(SHORT EXERCISE): Write the data out again exactly, dropping any images it holds.
* Begin SOURCE DATA *
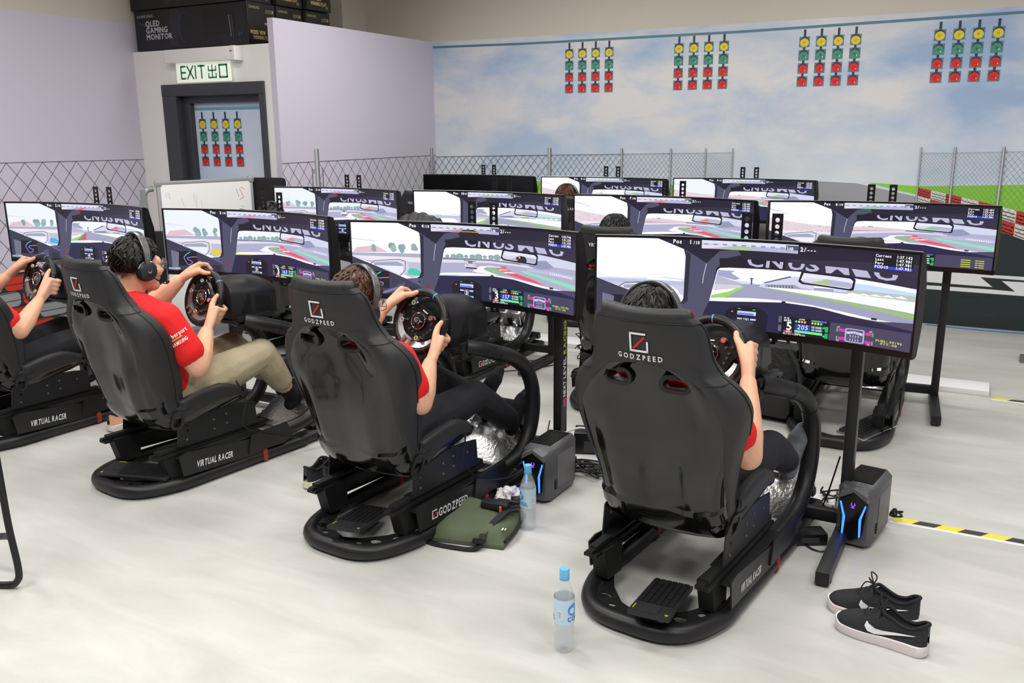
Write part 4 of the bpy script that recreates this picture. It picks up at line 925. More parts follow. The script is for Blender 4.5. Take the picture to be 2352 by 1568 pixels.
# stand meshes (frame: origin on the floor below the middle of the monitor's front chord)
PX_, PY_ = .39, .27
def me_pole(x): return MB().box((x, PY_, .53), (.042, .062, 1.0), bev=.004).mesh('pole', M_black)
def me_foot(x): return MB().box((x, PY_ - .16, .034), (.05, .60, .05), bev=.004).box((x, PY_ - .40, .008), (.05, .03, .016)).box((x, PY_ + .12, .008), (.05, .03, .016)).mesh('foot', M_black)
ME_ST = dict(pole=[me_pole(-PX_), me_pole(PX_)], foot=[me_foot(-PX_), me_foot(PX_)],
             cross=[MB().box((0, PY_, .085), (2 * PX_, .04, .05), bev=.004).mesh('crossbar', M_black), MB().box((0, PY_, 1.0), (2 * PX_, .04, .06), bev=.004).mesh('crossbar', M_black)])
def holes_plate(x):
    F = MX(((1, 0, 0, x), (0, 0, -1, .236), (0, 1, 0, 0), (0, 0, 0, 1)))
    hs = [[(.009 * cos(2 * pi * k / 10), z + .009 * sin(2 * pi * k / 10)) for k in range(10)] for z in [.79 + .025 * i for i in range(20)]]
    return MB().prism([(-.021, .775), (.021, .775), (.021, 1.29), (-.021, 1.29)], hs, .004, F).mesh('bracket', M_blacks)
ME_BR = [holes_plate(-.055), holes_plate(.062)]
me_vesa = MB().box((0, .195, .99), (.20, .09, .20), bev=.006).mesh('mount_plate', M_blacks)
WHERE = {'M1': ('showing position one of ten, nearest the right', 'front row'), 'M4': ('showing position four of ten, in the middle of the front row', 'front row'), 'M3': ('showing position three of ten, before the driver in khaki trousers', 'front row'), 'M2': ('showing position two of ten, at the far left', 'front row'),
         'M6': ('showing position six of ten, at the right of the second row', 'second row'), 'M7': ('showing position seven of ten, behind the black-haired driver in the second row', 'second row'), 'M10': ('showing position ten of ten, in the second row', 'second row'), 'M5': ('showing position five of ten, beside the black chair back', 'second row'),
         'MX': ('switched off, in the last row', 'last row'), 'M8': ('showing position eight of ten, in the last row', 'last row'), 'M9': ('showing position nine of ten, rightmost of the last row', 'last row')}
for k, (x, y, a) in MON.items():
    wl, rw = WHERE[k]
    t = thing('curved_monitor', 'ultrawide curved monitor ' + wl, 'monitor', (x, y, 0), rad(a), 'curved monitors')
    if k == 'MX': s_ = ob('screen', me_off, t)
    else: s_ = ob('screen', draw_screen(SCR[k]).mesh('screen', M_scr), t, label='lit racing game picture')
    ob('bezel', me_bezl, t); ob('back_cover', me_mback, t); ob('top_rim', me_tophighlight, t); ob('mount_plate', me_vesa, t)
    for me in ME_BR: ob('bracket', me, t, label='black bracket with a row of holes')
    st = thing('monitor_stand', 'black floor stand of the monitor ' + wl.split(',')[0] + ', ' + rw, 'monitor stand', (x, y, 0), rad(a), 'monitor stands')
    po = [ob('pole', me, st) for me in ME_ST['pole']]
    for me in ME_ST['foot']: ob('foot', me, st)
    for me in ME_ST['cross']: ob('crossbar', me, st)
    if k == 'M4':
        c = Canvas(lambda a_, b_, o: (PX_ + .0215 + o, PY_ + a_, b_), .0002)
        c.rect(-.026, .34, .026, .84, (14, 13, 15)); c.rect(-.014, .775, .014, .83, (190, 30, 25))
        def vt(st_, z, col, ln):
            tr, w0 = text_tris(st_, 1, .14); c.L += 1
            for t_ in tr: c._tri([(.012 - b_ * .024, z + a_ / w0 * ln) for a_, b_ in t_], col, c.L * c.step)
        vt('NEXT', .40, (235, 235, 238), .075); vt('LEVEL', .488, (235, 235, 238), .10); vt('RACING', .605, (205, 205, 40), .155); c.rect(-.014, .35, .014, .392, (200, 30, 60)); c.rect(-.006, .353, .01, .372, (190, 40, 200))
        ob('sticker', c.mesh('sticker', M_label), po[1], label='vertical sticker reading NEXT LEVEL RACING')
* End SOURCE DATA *
(OUTPUT):
Write part 4 of the bpy script that recreates this picture. It picks up at line 925. More parts follow. The script is for Blender 4.5. Take the picture to be 2352 by 1568 pixels.
# stand meshes (frame: origin on the floor below the middle of the monitor's front chord)
PX_, PY_ = .39, .27
def me_pole(x): return MB().box((x, PY_, .53), (.042, .062, 1.0), bev=.004).mesh('pole', M_black)
def me_foot(x): return MB().box((x, PY_ - .16, .034), (.05, .60, .05), bev=.004).box((x, PY_ - .40, .008), (.05, .03, .016)).box((x, PY_ + .12, .008), (.05, .03, .016)).mesh('foot', M_black)
ME_ST = dict(pole=[me_pole(-PX_), me_pole(PX_)], foot=[me_foot(-PX_), me_foot(PX_)],
             cross=[MB().box((0, PY_, .085), (2 * PX_, .04, .05), bev=.004).mesh('crossbar', M_black), MB().box((0, PY_, 1.0), (2 * PX_, .04, .06), bev=.004).mesh('crossbar', M_black)])
def holes_plate(x):
    F = MX(((1, 0, 0, x), (0, 0, -1, .236), (0, 1, 0, 0), (0, 0, 0, 1)))
    hs = [[(.009 * cos(2 * pi * k / 10), z + .009 * sin(2 * pi * k / 10)) for k in range(10)] for z in [.79 + .025 * i for i in range(20)]]
    return MB().prism([(-.021, .775), (.021, .775), (.021, 1.29), (-.021, 1.29)], hs, .004, F).mesh('bracket', M_blacks)
ME_BR = [holes_plate(-.055), holes_plate(.062)]
me_vesa = MB().box((0, .195, .99), (.20, .09, .20), bev=.006).mesh('mount_plate', M_blacks)
WHERE = {'M1': ('showing position one of ten, nearest the right', 'front row'), 'M4': ('showing position four of ten, in the middle of the front row', 'front row'), 'M3': ('showing position three of ten, before the driver in khaki trousers', 'front row'), 'M2': ('showing position two of ten, at the far left', 'front row'),
         'M6': ('showing position six of ten, at the right of the second row', 'second row'), 'M7': ('showing position seven of ten, behind the black-haired driver in the second row', 'second row'), 'M10': ('showing position ten of ten, in the second row', 'second row'), 'M5': ('showing position five of ten, beside the black chair back', 'second row'),
         'MX': ('switched off, in the last row', 'last row'), 'M8': ('showing position eight of ten, in the last row', 'last row'), 'M9': ('showing position nine of ten, rightmost of the last row', 'last row')}
for k, (x, y, a) in MON.items():
    wl, rw = WHERE[k]
    t = thing('curved_monitor', 'ultrawide curved monitor ' + wl, 'monitor', (x, y, 0), rad(a), 'curved monitors')
    if k == 'MX': s_ = ob('screen', me_off, t)
    else: s_ = ob('screen', draw_screen(SCR[k]).mesh('screen', M_scr), t, label='lit racing game picture')
    ob('bezel', me_bezl, t); ob('back_cover', me_mback, t); ob('top_rim', me_tophighlight, t); ob('mount_plate', me_vesa, t)
    for me in ME_BR: ob('bracket', me, t, label='black bracket with a row of holes')
    st = thing('monitor_stand', 'black floor stand of the monitor ' + wl.split(',')[0] + ', ' + rw, 'monitor stand', (x, y, 0), rad(a), 'monitor stands')
    po = [ob('pole', me, st) for me in ME_ST['pole']]
    for me in ME_ST['foot']: ob('foot', me, st)
    for me in ME_ST['cross']: ob('crossbar', me, st)
    if k == 'M4':
        c = Canvas(lambda a_, b_, o: (PX_ + .0215 + o, PY_ + a_, b_), .0002)
        c.rect(-.026, .34, .026, .84, (14, 13, 15)); c.rect(-.014, .775, .014, .83, (190, 30, 25))
        def vt(st_, z, col, ln):
            tr, w0 = text_tris(st_, 1, .14); c.L += 1
            for t_ in tr: c._tri([(.012 - b_ * .024, z + a_ / w0 * ln) for a_, b_ in t_], col, c.L * c.step)
        vt('NEXT', .40, (235, 235, 238), .075); vt('LEVEL', .488, (235, 235, 238), .10); vt('RACING', .605, (205, 205, 40), .155); c.rect(-.014, .35, .014, .392, (200, 30, 60)); c.rect(-.006, .353, .01, .372, (190, 40, 200))
        ob('sticker', c.mesh('sticker', M_label), po[1], label='vertical sticker reading NEXT LEVEL RACING')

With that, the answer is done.